No matter that the polar bear could gut you like a fish; from a distance, it looks like something you’d like to tuck under your arm at night, an impression that makes it the perfect poster child for endangered animals in general. The conservation group Polar Bears International (PBI) flies in a steady stream of concerned citizens and television crews who track around the tundra in enormous buggies to watch the bears, while a PBI spokesperson, a former marketing executive, guilts them about climate change. Already, the Churchill community—as well as a larger world of conservationists—is considering the question of if and when it should start feeding the bears. Once that begins, the animals will be conservation reliant.
A handful of species living on the Antioch Dunes outside of San Francisco already are. The 120-foot-high masses of sand piled up over thousands of years were, within a few decades, leveled to make bricks and roads. Native plants that had evolved in the shifting, windblown dunes are now overrun by invasive species, and the Lange’s metalmark, a butterfly that exists only on buckwheat growing on what’s left of the dunes, is near extinction. The place came under federal protection in 1980, and the U.S. Fish and Wildlife Service ordered that the butterflies be counted regularly. In the 1990s, the highest number of Lange’s metalmarks spotted in an afternoon was in the thousands; now a typical afternoon yields a couple dozen. Twice a week, a motley crew of volunteers—Mooallem worked alongside a miscreant putting in community service hours for traffic violations—shows up to gaze at a laminated photo of the insect and trudge through the dunes, hoping to see real-life matches. There’s a breeding program in place, and much conservation work involves simply weeding the dunes.
The whooping crane is nearly as conservation reliant as the Lange’s. The crane, a bird with an eight-foot wingspan and nasty temper, had soared the skies since the Pleistocene Epoch, until its population took a nosedive several decades ago, nearly exterminated by sport hunting and the draining of swampland habitats for agriculture. By the 1940s, only 30 survived.Now Operation Migration (OM) raises cranes in captivity and endeavors to release them in the wild. (About 275 whooping cranes exist today.) To keep the cranes from imprinting on them, conservationists wear white tent-like uniforms and stay silent as monks. A team of pilots in ultralight aircraft tries to lead cranes born in captivity along old migration routes from Florida to Wisconsin.

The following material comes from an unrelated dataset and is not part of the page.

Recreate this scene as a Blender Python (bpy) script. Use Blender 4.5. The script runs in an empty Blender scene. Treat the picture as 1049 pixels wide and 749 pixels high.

Citizens captivated by the effort, who call themselves “Craniacs,” aren’t allowed close to the birds, so for them, OM has “created an intimacy that’s entirely vicarious.” The Craniacs track the migratory route on the Internet, showing up at ports of call to buy T-shirts from and hand off pies to the crew. For their part, the OM folks have sacrificed a lot to help the cranes; the pilots spend much of the year away from their families and wade through bureaucracy and politicking, and yet, they soldier on.
“Humanity caused the problem to begin with, and so it’s very hard for humanity to solve the problem,” one pilot says. “Because it’s humanity! You know what I mean? We bring to the table all the same crap that was brought to the table to create the nightmare in the first place!” This is, Mooallem remarks, the most reassuring thing he’s heard from a conservationist, the admission that though the people involved are imperfect, it’s the striving that matters most. It isn’t even about the birds, the pilot concludes: “It’s a people project. The birds are an excuse for doing something good.”
I admit to having indulged in a bit of wishful thinking: _The experts will figure this out_. After reading Mooallem’s book, I’ll indulge no more. In fact, some of the best of the activists and experts have left the building. Joan McIntyre, who led the save-the-whales movement in the early 1970s, had her come-to-Jesus moment at a 1977 International Whaling Commission convention, where nations were bartering whaling rights while whale protection organizations clustered around the scene, competing for resources and recognition. Early one morning, she bought an armload of daffodils, placed bouquets on all the empty conference tables before the delegates arrived, and peaced out. She moved to Hawaii and watched whales from a tent pitched on a cliff.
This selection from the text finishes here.